Es war am Pfingstmontag 2014, als Sturmtief Ela auch auf dem Gelände des Flughafens Essen/Mülheim wütete. Von der riesigen „Zigarre“ blieben nur noch Fetzen übrig. Mitten in der Saison stand die WDL ohne ihr Luftschiff da, obwohl schon Hunderte Tickets für Passagierflüge verkauft waren.
„Ein Schritt in die Zukunft“
Inhaberin Inge Bachmann und Geschäftsführerin Barbara Majerus standen vor der Entscheidung, eine alte Luftschiffhülle, die in Kisten verpackt ist, wiederzubeleben, oder in eine neue zu investieren. „Wir haben uns entschlossen, einen Schritt in die Zukunft zu gehen“, sagt Majerus. Nach einer Machbarkeitsstudie erhielt die Ballonfabrik Wörner in Augsburg den Auftrag, die 1,8 Tonnen schwere Hülle für das Luftschiff zu fertigen. „Für uns wurde ein ganz neues beschichtetes Polyester entwickelt, das 50 Prozent reißfester ist als unsere alte Hülle“, erklärt Majerus.

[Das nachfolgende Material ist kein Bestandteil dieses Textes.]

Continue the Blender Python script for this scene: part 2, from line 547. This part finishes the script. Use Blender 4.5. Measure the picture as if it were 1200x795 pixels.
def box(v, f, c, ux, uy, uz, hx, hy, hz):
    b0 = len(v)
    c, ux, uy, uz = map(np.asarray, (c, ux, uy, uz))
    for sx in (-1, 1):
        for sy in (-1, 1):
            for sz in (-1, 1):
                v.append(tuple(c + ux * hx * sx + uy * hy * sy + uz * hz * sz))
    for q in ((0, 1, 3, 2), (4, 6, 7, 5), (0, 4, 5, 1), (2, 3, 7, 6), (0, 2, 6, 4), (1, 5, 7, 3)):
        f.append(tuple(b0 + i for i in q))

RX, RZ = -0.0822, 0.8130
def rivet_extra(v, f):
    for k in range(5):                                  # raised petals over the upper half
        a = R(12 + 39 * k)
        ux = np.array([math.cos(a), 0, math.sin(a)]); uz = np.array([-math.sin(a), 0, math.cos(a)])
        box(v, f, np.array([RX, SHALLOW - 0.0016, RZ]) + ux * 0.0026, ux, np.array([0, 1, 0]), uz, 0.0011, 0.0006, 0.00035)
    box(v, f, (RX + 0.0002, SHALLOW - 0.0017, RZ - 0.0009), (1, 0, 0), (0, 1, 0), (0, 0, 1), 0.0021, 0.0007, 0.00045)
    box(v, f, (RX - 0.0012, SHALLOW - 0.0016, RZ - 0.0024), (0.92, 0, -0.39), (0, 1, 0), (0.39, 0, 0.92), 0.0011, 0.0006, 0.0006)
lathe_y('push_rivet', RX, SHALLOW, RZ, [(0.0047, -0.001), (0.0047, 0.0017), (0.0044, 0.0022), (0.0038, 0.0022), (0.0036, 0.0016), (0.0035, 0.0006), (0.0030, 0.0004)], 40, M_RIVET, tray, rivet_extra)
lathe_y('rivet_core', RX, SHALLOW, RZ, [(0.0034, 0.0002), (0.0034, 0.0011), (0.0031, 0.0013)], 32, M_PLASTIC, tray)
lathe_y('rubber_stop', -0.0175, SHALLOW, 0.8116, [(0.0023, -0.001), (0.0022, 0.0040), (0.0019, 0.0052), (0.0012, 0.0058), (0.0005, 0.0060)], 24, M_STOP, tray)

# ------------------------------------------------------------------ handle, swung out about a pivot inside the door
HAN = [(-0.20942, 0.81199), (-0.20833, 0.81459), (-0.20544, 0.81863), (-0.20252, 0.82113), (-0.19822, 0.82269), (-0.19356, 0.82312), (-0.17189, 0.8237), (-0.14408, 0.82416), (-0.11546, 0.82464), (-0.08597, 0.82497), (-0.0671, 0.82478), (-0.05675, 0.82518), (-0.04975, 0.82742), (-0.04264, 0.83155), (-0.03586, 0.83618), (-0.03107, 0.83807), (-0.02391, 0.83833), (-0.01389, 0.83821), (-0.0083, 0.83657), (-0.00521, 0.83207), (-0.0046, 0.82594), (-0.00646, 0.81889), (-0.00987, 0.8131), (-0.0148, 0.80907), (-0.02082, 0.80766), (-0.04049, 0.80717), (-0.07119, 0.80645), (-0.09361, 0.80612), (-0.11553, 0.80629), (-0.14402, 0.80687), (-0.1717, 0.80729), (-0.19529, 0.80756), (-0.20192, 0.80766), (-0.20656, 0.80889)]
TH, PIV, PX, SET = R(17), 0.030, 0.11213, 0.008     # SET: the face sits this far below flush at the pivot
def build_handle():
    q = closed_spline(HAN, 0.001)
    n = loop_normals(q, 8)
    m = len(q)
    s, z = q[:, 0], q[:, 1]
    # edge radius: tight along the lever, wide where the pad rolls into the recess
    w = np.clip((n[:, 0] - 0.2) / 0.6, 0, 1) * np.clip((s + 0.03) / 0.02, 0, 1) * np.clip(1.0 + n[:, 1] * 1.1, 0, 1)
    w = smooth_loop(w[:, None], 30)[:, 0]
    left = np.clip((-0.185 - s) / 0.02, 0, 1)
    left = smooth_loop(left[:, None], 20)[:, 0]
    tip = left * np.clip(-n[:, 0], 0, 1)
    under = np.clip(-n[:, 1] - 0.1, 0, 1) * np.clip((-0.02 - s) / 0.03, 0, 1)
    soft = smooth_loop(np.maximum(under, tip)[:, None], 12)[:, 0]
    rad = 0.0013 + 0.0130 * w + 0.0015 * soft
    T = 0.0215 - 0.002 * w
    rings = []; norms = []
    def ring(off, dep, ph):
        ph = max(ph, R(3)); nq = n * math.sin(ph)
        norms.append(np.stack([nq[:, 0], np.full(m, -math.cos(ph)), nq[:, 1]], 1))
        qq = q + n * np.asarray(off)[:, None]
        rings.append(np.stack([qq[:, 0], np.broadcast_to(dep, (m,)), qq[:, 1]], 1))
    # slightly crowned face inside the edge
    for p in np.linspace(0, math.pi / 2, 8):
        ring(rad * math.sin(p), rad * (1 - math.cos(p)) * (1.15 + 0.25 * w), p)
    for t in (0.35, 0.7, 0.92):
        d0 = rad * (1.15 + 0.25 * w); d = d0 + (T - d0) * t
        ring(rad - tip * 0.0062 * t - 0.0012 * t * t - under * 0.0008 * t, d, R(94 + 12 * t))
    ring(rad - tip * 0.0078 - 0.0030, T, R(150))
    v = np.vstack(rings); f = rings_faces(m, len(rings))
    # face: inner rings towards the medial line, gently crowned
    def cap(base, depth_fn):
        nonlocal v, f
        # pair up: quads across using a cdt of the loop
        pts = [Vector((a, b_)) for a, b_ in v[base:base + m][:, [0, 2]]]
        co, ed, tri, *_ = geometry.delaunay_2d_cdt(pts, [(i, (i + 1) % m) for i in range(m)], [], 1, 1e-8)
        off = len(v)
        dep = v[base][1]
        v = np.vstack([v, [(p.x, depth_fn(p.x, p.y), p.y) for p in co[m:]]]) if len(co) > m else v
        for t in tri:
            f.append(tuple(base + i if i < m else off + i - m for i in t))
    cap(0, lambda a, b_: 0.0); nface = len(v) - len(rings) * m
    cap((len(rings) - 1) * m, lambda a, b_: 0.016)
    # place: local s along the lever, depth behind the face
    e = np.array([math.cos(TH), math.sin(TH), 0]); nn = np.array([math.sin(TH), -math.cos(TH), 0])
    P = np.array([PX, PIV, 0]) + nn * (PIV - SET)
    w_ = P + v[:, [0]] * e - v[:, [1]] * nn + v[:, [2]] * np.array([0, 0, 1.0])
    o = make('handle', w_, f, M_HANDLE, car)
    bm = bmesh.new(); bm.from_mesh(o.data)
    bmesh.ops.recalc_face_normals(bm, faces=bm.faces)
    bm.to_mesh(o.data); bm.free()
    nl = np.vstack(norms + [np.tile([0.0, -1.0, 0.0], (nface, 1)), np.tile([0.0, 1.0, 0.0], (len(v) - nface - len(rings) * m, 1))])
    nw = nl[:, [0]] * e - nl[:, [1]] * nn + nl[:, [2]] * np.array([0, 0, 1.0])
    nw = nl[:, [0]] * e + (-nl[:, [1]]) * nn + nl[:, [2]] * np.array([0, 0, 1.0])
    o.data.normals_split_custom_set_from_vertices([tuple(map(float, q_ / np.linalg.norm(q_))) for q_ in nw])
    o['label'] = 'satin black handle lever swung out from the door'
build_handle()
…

Viele Unternehmen, die sich mit dem Luftschiffbau beschäftigen, gibt es in Deutschland nicht mehr. Das Luftfahrtbundesamt kennt gerade einmal noch zwei Betreiber: die WDL in Mülheim und die Deutsche Zeppelin Reederei (DZR) in Friedrichshafen. Am Bodensee sind zwei Luftschiffe stationiert, die im Gegensatz zum Mülheimer Blimp innen über ein Gerüst aus Aluminium und Karbon verfügen. „Das macht das Luftschiff stabiler. Es kann wie ein Hubschrauber zentimetergenau landen“, sagt Maike Lanz, von der Deutschen Zeppelin Reederei. In jüngster Zeit hat das Unternehmen Geschäfte mit dem Reifenhersteller Goodyear abgeschlossen. Ein Luftschiff wurde bereits in die USA geliefert, ein zweites befindet sich gerade im Bau und das dritte soll 2017 fertig sein. Goodyear will mit den Luftschiffen große Sportereignisse filmen und vor allem Werbung für die eigene Marke machen.
Erstes Luftschiff hob 1972 ab
Den Himmel als unbegrenzte Reklamefläche hatte der 2012 verstorbene WDL-Gründer Theodor Wüllenkemper bereits Ende der 60-er Jahre entdeckt. Banner-Werbung, die kleine Flugzeuge hinter sich herzogen, schienen ihm damals wegen der Lärm- und Emissionsbelastung aus der Zeit gefallen zu sein. Der Pilot verfolgte den Plan, das Luftschiffgeschäft wiederzubeleben, das seit der Explosion der „Hindenburg“ des legendären Grafen Zeppelin am 6. Mai 1937 am Boden lag. Bei dem Unglück starben 36 Menschen, weil die Wasserstoff-Füllung in Brand geraten war. Wüllenkemper experimentierte stattdessen mit schwer entzündbarem Helium und war erfolgreich. Am 12. August 1972 brach in Mülheim das erste Prallluftschiff zu seinem Jungfernflug auf und machte Werbung für die Brauerei Wicküler.
Versicherungen zahlten den Schaden nicht
Das Luftschiffgeschäft lief auch international gut, bis nach den Terroranschlägen in den USA vom 11. September 2001 die Flugsicherheitsvorschriften drastisch verschärft wurden. Werbepartner wurden rar. Mit ersten Testflügen, die für Ende Juli geplant sind, beginnt für die WDL nun eine neue Epoche. Die Zeit nach dem Sturmtief Ela hat die Crew genutzt, um die Kabine mit acht Sitzplätzen zu überarbeiten, die Technik zu modernisieren und ein Passagier-Informationssystem einzubauen. „Wir haben einen höheren siebenstelligen Betrag investiert“, sagt Geschäftsführerin Majerus. Für den Sturmschaden sei keine Versicherung aufgekommen.
LED-Technik, die von innen leuchtet, soll ab 2016 das schneeweiße Luftschiff auch in der Dunkelheit effektvoll in Szene setzen. „Wir haben Kontakt zu möglichen Werbepartnern“, sagt Majerus. An den Start wird der neue Blimp zunächst ohne Reklame gehen. Der Ticketverkauf für die Passagierflüge hat indes längst begonnen.